** begin Dataset extract **

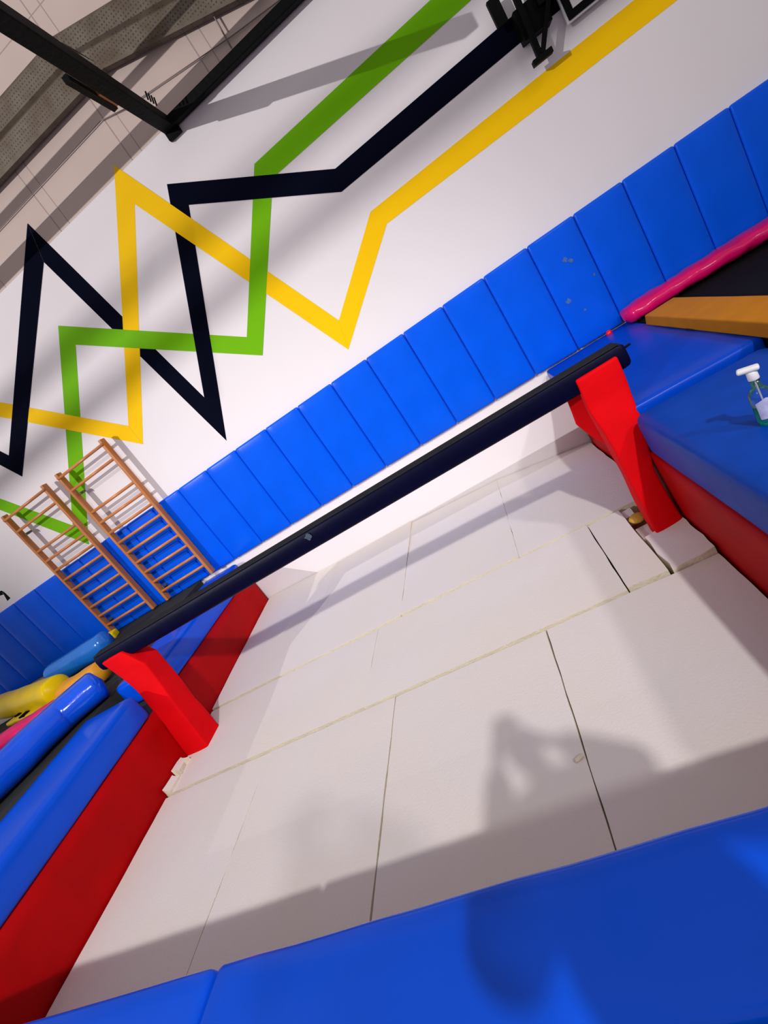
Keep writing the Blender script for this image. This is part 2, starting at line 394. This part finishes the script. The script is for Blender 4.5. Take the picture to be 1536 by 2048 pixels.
# supports under the decks (their tops carry the mats)
def base(name, x0, x1, y0, y1, z0, z1, label, mt='floor', cat='platform'):
    b = bmesh.new(); add_box(b, ((x0 + x1) / 2, (y0 + y1) / 2, (z0 + z1) / 2), (x1 - x0, y1 - y0, z1 - z0))
    return tag(link(name, b, M[mt]), label, cat)
base('deck_platform', -4.12, -3.57, -4.985, .02, -.5, .56, 'dark platform under the left blue edge mats')
base('deck_platform', 1.25, 1.99, -4.985, -2.46, -.5, .545, 'dark platform under the large worn blue mat')
base('deck_platform', 1.25, 2.0, -2.44, .03, -.5, .725, 'dark platform under the flat blue mat behind the beam end')
base('deck_platform', -4.1, 1.9, -5.335, -5.08, -.5, .65, 'dark platform under the near blue edge pads')

# trampoline beds
base('trampoline_bed', -4.1, 3.2, -8.5, -5.40, -.5, .66, 'black trampoline bed in the near foreground corner', 'black', 'trampoline bed')
base('trampoline_bed', -10.5, -4.17, -5.38, -.93, -.5, .79, 'grey trampoline bed on the left below the wall bars', 'grey', 'trampoline bed')
base('trampoline_bed', -6.25, -4.17, -.92, .03, -.5, .868, 'dark grey bed strip at the foot of the wall bars', 'grey', 'trampoline bed')
b = bmesh.new(); add_box(b, (4.2, -2.68, .18), (4.3, 5.4, 1.36))
tb = tag(link('trampoline_bed', b, M['black']), 'black trampoline bed at the right edge beyond the yellow pad', 'trampoline bed')

# ------------------------------------------------------------------ balance beam
XB0, XB1, YB = -3.80, 1.36, -2.268
beam = tag(empty('balance_beam', ((XB0 + XB1) / 2, YB, 0)), 'long navy balance beam on red padded legs across the foam pit', 'balance beam')
OFF = Vector(beam.location)
def bchild(name, b, mt, smooth=False):
    for v in b.verts: v.co -= OFF
    return link(name, b, mt, beam, smooth=smooth)
prof = [(-.055, 1.095), (-.075, 1.11), (-.083, 1.15), (-.080, 1.21), (-.066, 1.255), (.066, 1.255), (.080, 1.21), (.083, 1.15), (.075, 1.11), (.055, 1.095)]
b = bmesh.new(); rings = []
for x, s in ((XB0, .80), (XB0 + .012, .93), (XB0 + .035, 1), (XB1 - .05, 1), (XB1 - .02, .95), (XB1 - .005, .85), (XB1, .7)):
    rings.append([b.verts.new((x, YB + y * s, 1.175 + (z - 1.175) * s)) for y, z in prof])
for a, c in zip(rings, rings[1:]):
    for i in range(len(prof)): b.faces.new((a[i], a[(i + 1) % len(prof)], c[(i + 1) % len(prof)], c[i]))
b.faces.new(rings[0]); b.faces.new(rings[-1][::-1])
bevel(bchild('beam_body', b, M['navy']), .008, 2)
b = bmesh.new(); add_hexa(b, [(XB0 + .015, YB - .066, 1.255), (XB1 - .03, YB - .066, 1.255), (XB1 - .03, YB + .066, 1.255), (XB0 + .015, YB + .066, 1.255),
                            (XB0 + .02, YB - .060, 1.268), (XB1 - .035, YB - .060, 1.268), (XB1 - .035, YB + .060, 1.268), (XB0 + .02, YB + .060, 1.268)])
o = bchild('beam_top', b, M['suede']); o['label'] = 'charcoal suede top strip'; bevel(o, .005, 2)
b = bmesh.new(); add_cyl(b, (XB1 - .03, YB, 1.20), (XB1 + .05, YB + .01, 1.205), .008)
o = bchild('end_pin', b, M['steel'])
# torn patch on the front face
xx, zz = on_wall(617, 1074, YB - .083)
b = bmesh.new(); n = 11; c = b.verts.new((xx, YB - .0865, zz)); ring = []
for q in range(n):
    a = 2 * math.pi * q / n; r = .03 * (.6 + .6 * random.random())
    ring.append(b.verts.new((xx + r * math.cos(a) * 1.1, YB - .0855, zz + r * math.sin(a))))
for q in range(n): b.faces.new((c, ring[q], ring[(q + 1) % n]))
o = bchild('torn_patch', b, mat('worn_vinyl', (.06, .09, .13, 1), .8, .5, 50)); o['label'] = 'small grey torn patch on the front face'
def leg(pts_front, th, nm='leg_cover', taper=1.0, wob=.01, seed=0, mt='red', lab=None):
    """padded leg: list of (xl, xr, y, z) from top to bottom = front outline; th = thickness backwards"""
    b = bmesh.new(); rings = []
    P = pts_front; K = 30
    def at(t):
        f = t * (len(P) - 1); i = min(int(f), len(P) - 2); w = f - i; w = w * w * (3 - 2 * w) * .6 + w * .4
        return [P[i][j] * (1 - w) + P[i + 1][j] * w for j in range(4)]
    for k in range(K + 1):
        xl, xr, y, z = at(k / K); t = k / K; T = th[0] * (1 - t) + th[1] * t
        ring = []
        n = 8
        outline = []
        for i in range(n + 1): u = i / n; outline.append((xl + (xr - xl) * u, y - .012 * (1 - (2 * u - 1) ** 2)))
        for i in range(1, 5): outline.append((xr, y + T * i / 5))
        for i in range(n + 1): u = i / n; outline.append((xr + (xl - xr) * u, y + T))
        for i in range(1, 5): outline.append((xl, y + T - T * i / 5))
        for (x_, y_) in outline:
            p = Vector((x_, y_, z)); p += noise.noise_vector(p * 4.5 + Vector((seed, 0, 0))) * wob
            ring.append(b.verts.new(p))
        rings.append(ring)
    L_ = len(rings[0])
    for a, c in zip(rings, rings[1:]):
        for i in range(L_): b.faces.new((a[i], a[(i + 1) % L_], c[(i + 1) % L_], c[i]))
    b.faces.new(rings[0]); b.faces.new(rings[-1][::-1])
    o = bchild(nm, b, M[mt], smooth=True)
    if lab: o['label'] = lab
    bv = o.modifiers.new('bevel', 'BEVEL'); bv.width = .012; bv.segments = 2; bv.limit_method = 'ANGLE'; bv.angle_limit = math.radians(50)
    return o
leg([(-3.70, -3.44, -2.375, 1.185), (-3.64, -3.30, -2.39, .98), (-3.56, -3.28, -2.44, .75), (-3.495, -3.25, -2.53, .40), (-3.495, -3.215, -2.60, .0)], (.20, .26), 'leg', seed=1, lab='red padded left leg')
leg([(1.00, 1.285, -2.375, 1.205), (.99, 1.27, -2.39, 1.0), (.995, 1.25, -2.43, .80), (.99, 1.16, -2.50, .45), (.975, 1.16, -2.62, -.02)], (.10, .20), 'leg', seed=2, lab='red padded right leg')
# rear flap of the right leg
b = bmesh.new()
fl = [((.925, -2.16, 1.10), (1.02, -2.16, 1.10)), ((.915, -2.12, .95), (1.06, -2.20, .93)), ((.905, -2.10, .85), (1.08, -2.25, .80)), ((.955, -2.11, .72), (1.08, -2.28, .66)), ((1.03, -2.12, .60), (1.12, -2.26, .50))]
vs = []
for (l, r) in fl:
    vs.append([b.verts.new(l), b.verts.new(r), b.verts.new(Vector(r) + Vector((.015, .04, 0))), b.verts.new(Vector(l) + Vector((.015, .04, 0)))])
for a, c in zip(vs, vs[1:]):
    for i in range(4): b.faces.new((a[i], a[(i + 1) % 4], c[(i + 1) % 4], c[i]))
b.faces.new(vs[0]); b.faces.new(vs[-1][::-1])
o = bchild('leg_flap', b, M['red']); bevel(o, .008, 2)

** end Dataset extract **

▶ _Aim_: Transcribe all of the material exactly, leaving out whatever pictures it contains.

▶ _Solution for this exercise_:
Keep writing the Blender script for this image. This is part 2, starting at line 394. This part finishes the script. The script is for Blender 4.5. Take the picture to be 1536 by 2048 pixels.
# supports under the decks (their tops carry the mats)
def base(name, x0, x1, y0, y1, z0, z1, label, mt='floor', cat='platform'):
    b = bmesh.new(); add_box(b, ((x0 + x1) / 2, (y0 + y1) / 2, (z0 + z1) / 2), (x1 - x0, y1 - y0, z1 - z0))
    return tag(link(name, b, M[mt]), label, cat)
base('deck_platform', -4.12, -3.57, -4.985, .02, -.5, .56, 'dark platform under the left blue edge mats')
base('deck_platform', 1.25, 1.99, -4.985, -2.46, -.5, .545, 'dark platform under the large worn blue mat')
base('deck_platform', 1.25, 2.0, -2.44, .03, -.5, .725, 'dark platform under the flat blue mat behind the beam end')
base('deck_platform', -4.1, 1.9, -5.335, -5.08, -.5, .65, 'dark platform under the near blue edge pads')

# trampoline beds
base('trampoline_bed', -4.1, 3.2, -8.5, -5.40, -.5, .66, 'black trampoline bed in the near foreground corner', 'black', 'trampoline bed')
base('trampoline_bed', -10.5, -4.17, -5.38, -.93, -.5, .79, 'grey trampoline bed on the left below the wall bars', 'grey', 'trampoline bed')
base('trampoline_bed', -6.25, -4.17, -.92, .03, -.5, .868, 'dark grey bed strip at the foot of the wall bars', 'grey', 'trampoline bed')
b = bmesh.new(); add_box(b, (4.2, -2.68, .18), (4.3, 5.4, 1.36))
tb = tag(link('trampoline_bed', b, M['black']), 'black trampoline bed at the right edge beyond the yellow pad', 'trampoline bed')

# ------------------------------------------------------------------ balance beam
XB0, XB1, YB = -3.80, 1.36, -2.268
beam = tag(empty('balance_beam', ((XB0 + XB1) / 2, YB, 0)), 'long navy balance beam on red padded legs across the foam pit', 'balance beam')
OFF = Vector(beam.location)
def bchild(name, b, mt, smooth=False):
    for v in b.verts: v.co -= OFF
    return link(name, b, mt, beam, smooth=smooth)
prof = [(-.055, 1.095), (-.075, 1.11), (-.083, 1.15), (-.080, 1.21), (-.066, 1.255), (.066, 1.255), (.080, 1.21), (.083, 1.15), (.075, 1.11), (.055, 1.095)]
b = bmesh.new(); rings = []
for x, s in ((XB0, .80), (XB0 + .012, .93), (XB0 + .035, 1), (XB1 - .05, 1), (XB1 - .02, .95), (XB1 - .005, .85), (XB1, .7)):
    rings.append([b.verts.new((x, YB + y * s, 1.175 + (z - 1.175) * s)) for y, z in prof])
for a, c in zip(rings, rings[1:]):
    for i in range(len(prof)): b.faces.new((a[i], a[(i + 1) % len(prof)], c[(i + 1) % len(prof)], c[i]))
b.faces.new(rings[0]); b.faces.new(rings[-1][::-1])
bevel(bchild('beam_body', b, M['navy']), .008, 2)
b = bmesh.new(); add_hexa(b, [(XB0 + .015, YB - .066, 1.255), (XB1 - .03, YB - .066, 1.255), (XB1 - .03, YB + .066, 1.255), (XB0 + .015, YB + .066, 1.255),
                            (XB0 + .02, YB - .060, 1.268), (XB1 - .035, YB - .060, 1.268), (XB1 - .035, YB + .060, 1.268), (XB0 + .02, YB + .060, 1.268)])
o = bchild('beam_top', b, M['suede']); o['label'] = 'charcoal suede top strip'; bevel(o, .005, 2)
b = bmesh.new(); add_cyl(b, (XB1 - .03, YB, 1.20), (XB1 + .05, YB + .01, 1.205), .008)
o = bchild('end_pin', b, M['steel'])
# torn patch on the front face
xx, zz = on_wall(617, 1074, YB - .083)
b = bmesh.new(); n = 11; c = b.verts.new((xx, YB - .0865, zz)); ring = []
for q in range(n):
    a = 2 * math.pi * q / n; r = .03 * (.6 + .6 * random.random())
    ring.append(b.verts.new((xx + r * math.cos(a) * 1.1, YB - .0855, zz + r * math.sin(a))))
for q in range(n): b.faces.new((c, ring[q], ring[(q + 1) % n]))
o = bchild('torn_patch', b, mat('worn_vinyl', (.06, .09, .13, 1), .8, .5, 50)); o['label'] = 'small grey torn patch on the front face'
def leg(pts_front, th, nm='leg_cover', taper=1.0, wob=.01, seed=0, mt='red', lab=None):
    """padded leg: list of (xl, xr, y, z) from top to bottom = front outline; th = thickness backwards"""
    b = bmesh.new(); rings = []
    P = pts_front; K = 30
    def at(t):
        f = t * (len(P) - 1); i = min(int(f), len(P) - 2); w = f - i; w = w * w * (3 - 2 * w) * .6 + w * .4
        return [P[i][j] * (1 - w) + P[i + 1][j] * w for j in range(4)]
    for k in range(K + 1):
        xl, xr, y, z = at(k / K); t = k / K; T = th[0] * (1 - t) + th[1] * t
        ring = []
        n = 8
        outline = []
        for i in range(n + 1): u = i / n; outline.append((xl + (xr - xl) * u, y - .012 * (1 - (2 * u - 1) ** 2)))
        for i in range(1, 5): outline.append((xr, y + T * i / 5))
        for i in range(n + 1): u = i / n; outline.append((xr + (xl - xr) * u, y + T))
        for i in range(1, 5): outline.append((xl, y + T - T * i / 5))
        for (x_, y_) in outline:
            p = Vector((x_, y_, z)); p += noise.noise_vector(p * 4.5 + Vector((seed, 0, 0))) * wob
            ring.append(b.verts.new(p))
        rings.append(ring)
    L_ = len(rings[0])
    for a, c in zip(rings, rings[1:]):
        for i in range(L_): b.faces.new((a[i], a[(i + 1) % L_], c[(i + 1) % L_], c[i]))
    b.faces.new(rings[0]); b.faces.new(rings[-1][::-1])
    o = bchild(nm, b, M[mt], smooth=True)
    if lab: o['label'] = lab
    bv = o.modifiers.new('bevel', 'BEVEL'); bv.width = .012; bv.segments = 2; bv.limit_method = 'ANGLE'; bv.angle_limit = math.radians(50)
    return o
leg([(-3.70, -3.44, -2.375, 1.185), (-3.64, -3.30, -2.39, .98), (-3.56, -3.28, -2.44, .75), (-3.495, -3.25, -2.53, .40), (-3.495, -3.215, -2.60, .0)], (.20, .26), 'leg', seed=1, lab='red padded left leg')
leg([(1.00, 1.285, -2.375, 1.205), (.99, 1.27, -2.39, 1.0), (.995, 1.25, -2.43, .80), (.99, 1.16, -2.50, .45), (.975, 1.16, -2.62, -.02)], (.10, .20), 'leg', seed=2, lab='red padded right leg')
# rear flap of the right leg
b = bmesh.new()
fl = [((.925, -2.16, 1.10), (1.02, -2.16, 1.10)), ((.915, -2.12, .95), (1.06, -2.20, .93)), ((.905, -2.10, .85), (1.08, -2.25, .80)), ((.955, -2.11, .72), (1.08, -2.28, .66)), ((1.03, -2.12, .60), (1.12, -2.26, .50))]
vs = []
for (l, r) in fl:
    vs.append([b.verts.new(l), b.verts.new(r), b.verts.new(Vector(r) + Vector((.015, .04, 0))), b.verts.new(Vector(l) + Vector((.015, .04, 0)))])
for a, c in zip(vs, vs[1:]):
    for i in range(4): b.faces.new((a[i], a[(i + 1) % 4], c[(i + 1) % 4], c[i]))
b.faces.new(vs[0]); b.faces.new(vs[-1][::-1])
o = bchild('leg_flap', b, M['red']); bevel(o, .008, 2)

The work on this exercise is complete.